● **The task**: Each line of the material must be returned exactly.

● **Material provided**:
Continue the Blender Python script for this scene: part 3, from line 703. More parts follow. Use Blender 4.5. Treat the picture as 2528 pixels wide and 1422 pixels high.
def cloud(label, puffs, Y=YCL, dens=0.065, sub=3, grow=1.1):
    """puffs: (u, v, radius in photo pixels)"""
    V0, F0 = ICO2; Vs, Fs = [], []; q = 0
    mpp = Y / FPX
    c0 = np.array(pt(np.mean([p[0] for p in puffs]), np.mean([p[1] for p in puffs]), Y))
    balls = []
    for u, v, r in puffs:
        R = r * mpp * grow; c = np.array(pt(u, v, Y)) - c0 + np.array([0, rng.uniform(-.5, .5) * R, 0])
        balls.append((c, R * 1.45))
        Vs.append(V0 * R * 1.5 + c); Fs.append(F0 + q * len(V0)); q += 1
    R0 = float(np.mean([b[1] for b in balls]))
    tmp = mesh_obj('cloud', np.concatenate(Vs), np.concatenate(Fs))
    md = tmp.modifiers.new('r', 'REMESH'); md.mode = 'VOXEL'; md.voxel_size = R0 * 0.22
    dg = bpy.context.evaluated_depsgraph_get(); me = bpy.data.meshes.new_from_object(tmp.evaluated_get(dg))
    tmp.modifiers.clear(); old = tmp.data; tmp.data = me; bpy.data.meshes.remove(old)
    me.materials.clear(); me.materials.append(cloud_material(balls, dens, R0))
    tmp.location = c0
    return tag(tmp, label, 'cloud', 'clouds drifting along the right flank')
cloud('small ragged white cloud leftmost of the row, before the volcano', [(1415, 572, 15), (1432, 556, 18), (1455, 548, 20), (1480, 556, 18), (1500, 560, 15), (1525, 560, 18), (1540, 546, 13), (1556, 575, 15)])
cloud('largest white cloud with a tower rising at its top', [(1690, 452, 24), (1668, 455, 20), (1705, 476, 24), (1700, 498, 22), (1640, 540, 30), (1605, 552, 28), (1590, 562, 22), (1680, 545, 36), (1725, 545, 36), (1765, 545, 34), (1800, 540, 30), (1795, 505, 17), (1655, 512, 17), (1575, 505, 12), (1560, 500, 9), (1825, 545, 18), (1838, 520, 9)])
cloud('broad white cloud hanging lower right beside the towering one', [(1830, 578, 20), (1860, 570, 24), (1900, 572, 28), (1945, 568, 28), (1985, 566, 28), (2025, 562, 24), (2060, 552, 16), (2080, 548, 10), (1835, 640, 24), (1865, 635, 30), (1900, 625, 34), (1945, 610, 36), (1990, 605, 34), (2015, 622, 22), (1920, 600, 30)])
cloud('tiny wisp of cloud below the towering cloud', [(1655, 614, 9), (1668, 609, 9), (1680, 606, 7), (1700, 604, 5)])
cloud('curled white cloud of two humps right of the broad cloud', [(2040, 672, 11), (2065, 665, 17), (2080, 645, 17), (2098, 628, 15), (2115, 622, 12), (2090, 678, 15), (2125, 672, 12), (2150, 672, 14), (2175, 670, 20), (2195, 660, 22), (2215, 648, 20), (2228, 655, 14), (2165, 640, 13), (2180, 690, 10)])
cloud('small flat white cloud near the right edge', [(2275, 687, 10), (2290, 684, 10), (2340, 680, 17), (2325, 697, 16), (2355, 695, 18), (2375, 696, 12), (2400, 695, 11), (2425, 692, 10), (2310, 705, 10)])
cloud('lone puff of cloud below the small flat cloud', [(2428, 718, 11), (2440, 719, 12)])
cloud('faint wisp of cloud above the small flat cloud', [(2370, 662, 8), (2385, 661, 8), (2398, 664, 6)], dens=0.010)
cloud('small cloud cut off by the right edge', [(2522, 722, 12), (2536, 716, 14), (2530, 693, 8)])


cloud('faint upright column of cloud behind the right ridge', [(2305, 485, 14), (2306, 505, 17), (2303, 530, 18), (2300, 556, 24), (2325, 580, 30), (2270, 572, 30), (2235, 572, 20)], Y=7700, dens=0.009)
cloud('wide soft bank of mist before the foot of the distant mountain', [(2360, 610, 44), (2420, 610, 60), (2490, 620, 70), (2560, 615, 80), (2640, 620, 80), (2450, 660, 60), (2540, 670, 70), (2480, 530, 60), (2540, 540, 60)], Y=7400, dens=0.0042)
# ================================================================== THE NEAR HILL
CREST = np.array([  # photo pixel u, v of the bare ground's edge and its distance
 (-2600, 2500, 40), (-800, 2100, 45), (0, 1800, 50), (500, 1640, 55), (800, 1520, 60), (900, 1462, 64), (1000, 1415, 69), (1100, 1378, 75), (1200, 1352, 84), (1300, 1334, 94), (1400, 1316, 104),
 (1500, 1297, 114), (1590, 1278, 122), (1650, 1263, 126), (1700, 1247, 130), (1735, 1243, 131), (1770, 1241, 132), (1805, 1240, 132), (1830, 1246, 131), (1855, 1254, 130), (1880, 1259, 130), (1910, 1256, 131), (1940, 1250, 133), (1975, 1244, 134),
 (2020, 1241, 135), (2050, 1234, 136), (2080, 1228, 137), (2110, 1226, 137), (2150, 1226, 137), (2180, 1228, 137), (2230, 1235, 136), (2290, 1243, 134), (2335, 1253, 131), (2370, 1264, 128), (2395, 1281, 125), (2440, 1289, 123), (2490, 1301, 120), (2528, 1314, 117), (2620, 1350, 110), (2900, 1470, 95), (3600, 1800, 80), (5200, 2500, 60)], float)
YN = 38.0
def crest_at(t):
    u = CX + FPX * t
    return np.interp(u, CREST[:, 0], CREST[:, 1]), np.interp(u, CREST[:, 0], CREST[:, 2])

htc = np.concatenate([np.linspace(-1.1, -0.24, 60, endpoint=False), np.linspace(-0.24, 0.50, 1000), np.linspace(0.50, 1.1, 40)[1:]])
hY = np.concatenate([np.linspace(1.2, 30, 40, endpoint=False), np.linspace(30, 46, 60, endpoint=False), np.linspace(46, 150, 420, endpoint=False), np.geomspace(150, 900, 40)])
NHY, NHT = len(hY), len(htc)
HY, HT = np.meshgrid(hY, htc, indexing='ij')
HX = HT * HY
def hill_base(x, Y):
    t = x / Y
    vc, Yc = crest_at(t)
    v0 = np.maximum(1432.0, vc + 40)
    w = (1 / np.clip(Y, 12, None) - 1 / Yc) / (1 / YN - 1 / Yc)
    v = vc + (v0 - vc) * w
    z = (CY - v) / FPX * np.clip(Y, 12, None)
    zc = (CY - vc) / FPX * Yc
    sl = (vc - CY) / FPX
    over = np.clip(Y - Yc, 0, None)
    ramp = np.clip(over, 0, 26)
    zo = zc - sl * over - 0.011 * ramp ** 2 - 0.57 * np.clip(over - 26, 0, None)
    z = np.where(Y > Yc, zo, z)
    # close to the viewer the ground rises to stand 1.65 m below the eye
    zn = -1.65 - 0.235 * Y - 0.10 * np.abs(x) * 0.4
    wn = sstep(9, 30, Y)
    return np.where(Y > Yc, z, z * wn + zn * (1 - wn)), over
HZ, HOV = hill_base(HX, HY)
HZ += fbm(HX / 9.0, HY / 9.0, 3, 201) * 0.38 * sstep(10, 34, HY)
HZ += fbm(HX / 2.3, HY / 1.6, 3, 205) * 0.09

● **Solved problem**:
Continue the Blender Python script for this scene: part 3, from line 703. More parts follow. Use Blender 4.5. Treat the picture as 2528 pixels wide and 1422 pixels high.
def cloud(label, puffs, Y=YCL, dens=0.065, sub=3, grow=1.1):
    """puffs: (u, v, radius in photo pixels)"""
    V0, F0 = ICO2; Vs, Fs = [], []; q = 0
    mpp = Y / FPX
    c0 = np.array(pt(np.mean([p[0] for p in puffs]), np.mean([p[1] for p in puffs]), Y))
    balls = []
    for u, v, r in puffs:
        R = r * mpp * grow; c = np.array(pt(u, v, Y)) - c0 + np.array([0, rng.uniform(-.5, .5) * R, 0])
        balls.append((c, R * 1.45))
        Vs.append(V0 * R * 1.5 + c); Fs.append(F0 + q * len(V0)); q += 1
    R0 = float(np.mean([b[1] for b in balls]))
    tmp = mesh_obj('cloud', np.concatenate(Vs), np.concatenate(Fs))
    md = tmp.modifiers.new('r', 'REMESH'); md.mode = 'VOXEL'; md.voxel_size = R0 * 0.22
    dg = bpy.context.evaluated_depsgraph_get(); me = bpy.data.meshes.new_from_object(tmp.evaluated_get(dg))
    tmp.modifiers.clear(); old = tmp.data; tmp.data = me; bpy.data.meshes.remove(old)
    me.materials.clear(); me.materials.append(cloud_material(balls, dens, R0))
    tmp.location = c0
    return tag(tmp, label, 'cloud', 'clouds drifting along the right flank')
cloud('small ragged white cloud leftmost of the row, before the volcano', [(1415, 572, 15), (1432, 556, 18), (1455, 548, 20), (1480, 556, 18), (1500, 560, 15), (1525, 560, 18), (1540, 546, 13), (1556, 575, 15)])
cloud('largest white cloud with a tower rising at its top', [(1690, 452, 24), (1668, 455, 20), (1705, 476, 24), (1700, 498, 22), (1640, 540, 30), (1605, 552, 28), (1590, 562, 22), (1680, 545, 36), (1725, 545, 36), (1765, 545, 34), (1800, 540, 30), (1795, 505, 17), (1655, 512, 17), (1575, 505, 12), (1560, 500, 9), (1825, 545, 18), (1838, 520, 9)])
cloud('broad white cloud hanging lower right beside the towering one', [(1830, 578, 20), (1860, 570, 24), (1900, 572, 28), (1945, 568, 28), (1985, 566, 28), (2025, 562, 24), (2060, 552, 16), (2080, 548, 10), (1835, 640, 24), (1865, 635, 30), (1900, 625, 34), (1945, 610, 36), (1990, 605, 34), (2015, 622, 22), (1920, 600, 30)])
cloud('tiny wisp of cloud below the towering cloud', [(1655, 614, 9), (1668, 609, 9), (1680, 606, 7), (1700, 604, 5)])
cloud('curled white cloud of two humps right of the broad cloud', [(2040, 672, 11), (2065, 665, 17), (2080, 645, 17), (2098, 628, 15), (2115, 622, 12), (2090, 678, 15), (2125, 672, 12), (2150, 672, 14), (2175, 670, 20), (2195, 660, 22), (2215, 648, 20), (2228, 655, 14), (2165, 640, 13), (2180, 690, 10)])
cloud('small flat white cloud near the right edge', [(2275, 687, 10), (2290, 684, 10), (2340, 680, 17), (2325, 697, 16), (2355, 695, 18), (2375, 696, 12), (2400, 695, 11), (2425, 692, 10), (2310, 705, 10)])
cloud('lone puff of cloud below the small flat cloud', [(2428, 718, 11), (2440, 719, 12)])
cloud('faint wisp of cloud above the small flat cloud', [(2370, 662, 8), (2385, 661, 8), (2398, 664, 6)], dens=0.010)
cloud('small cloud cut off by the right edge', [(2522, 722, 12), (2536, 716, 14), (2530, 693, 8)])


cloud('faint upright column of cloud behind the right ridge', [(2305, 485, 14), (2306, 505, 17), (2303, 530, 18), (2300, 556, 24), (2325, 580, 30), (2270, 572, 30), (2235, 572, 20)], Y=7700, dens=0.009)
cloud('wide soft bank of mist before the foot of the distant mountain', [(2360, 610, 44), (2420, 610, 60), (2490, 620, 70), (2560, 615, 80), (2640, 620, 80), (2450, 660, 60), (2540, 670, 70), (2480, 530, 60), (2540, 540, 60)], Y=7400, dens=0.0042)
# ================================================================== THE NEAR HILL
CREST = np.array([  # photo pixel u, v of the bare ground's edge and its distance
 (-2600, 2500, 40), (-800, 2100, 45), (0, 1800, 50), (500, 1640, 55), (800, 1520, 60), (900, 1462, 64), (1000, 1415, 69), (1100, 1378, 75), (1200, 1352, 84), (1300, 1334, 94), (1400, 1316, 104),
 (1500, 1297, 114), (1590, 1278, 122), (1650, 1263, 126), (1700, 1247, 130), (1735, 1243, 131), (1770, 1241, 132), (1805, 1240, 132), (1830, 1246, 131), (1855, 1254, 130), (1880, 1259, 130), (1910, 1256, 131), (1940, 1250, 133), (1975, 1244, 134),
 (2020, 1241, 135), (2050, 1234, 136), (2080, 1228, 137), (2110, 1226, 137), (2150, 1226, 137), (2180, 1228, 137), (2230, 1235, 136), (2290, 1243, 134), (2335, 1253, 131), (2370, 1264, 128), (2395, 1281, 125), (2440, 1289, 123), (2490, 1301, 120), (2528, 1314, 117), (2620, 1350, 110), (2900, 1470, 95), (3600, 1800, 80), (5200, 2500, 60)], float)
YN = 38.0
def crest_at(t):
    u = CX + FPX * t
    return np.interp(u, CREST[:, 0], CREST[:, 1]), np.interp(u, CREST[:, 0], CREST[:, 2])

htc = np.concatenate([np.linspace(-1.1, -0.24, 60, endpoint=False), np.linspace(-0.24, 0.50, 1000), np.linspace(0.50, 1.1, 40)[1:]])
hY = np.concatenate([np.linspace(1.2, 30, 40, endpoint=False), np.linspace(30, 46, 60, endpoint=False), np.linspace(46, 150, 420, endpoint=False), np.geomspace(150, 900, 40)])
NHY, NHT = len(hY), len(htc)
HY, HT = np.meshgrid(hY, htc, indexing='ij')
HX = HT * HY
def hill_base(x, Y):
    t = x / Y
    vc, Yc = crest_at(t)
    v0 = np.maximum(1432.0, vc + 40)
    w = (1 / np.clip(Y, 12, None) - 1 / Yc) / (1 / YN - 1 / Yc)
    v = vc + (v0 - vc) * w
    z = (CY - v) / FPX * np.clip(Y, 12, None)
    zc = (CY - vc) / FPX * Yc
    sl = (vc - CY) / FPX
    over = np.clip(Y - Yc, 0, None)
    ramp = np.clip(over, 0, 26)
    zo = zc - sl * over - 0.011 * ramp ** 2 - 0.57 * np.clip(over - 26, 0, None)
    z = np.where(Y > Yc, zo, z)
    # close to the viewer the ground rises to stand 1.65 m below the eye
    zn = -1.65 - 0.235 * Y - 0.10 * np.abs(x) * 0.4
    wn = sstep(9, 30, Y)
    return np.where(Y > Yc, z, z * wn + zn * (1 - wn)), over
HZ, HOV = hill_base(HX, HY)
HZ += fbm(HX / 9.0, HY / 9.0, 3, 201) * 0.38 * sstep(10, 34, HY)
HZ += fbm(HX / 2.3, HY / 1.6, 3, 205) * 0.09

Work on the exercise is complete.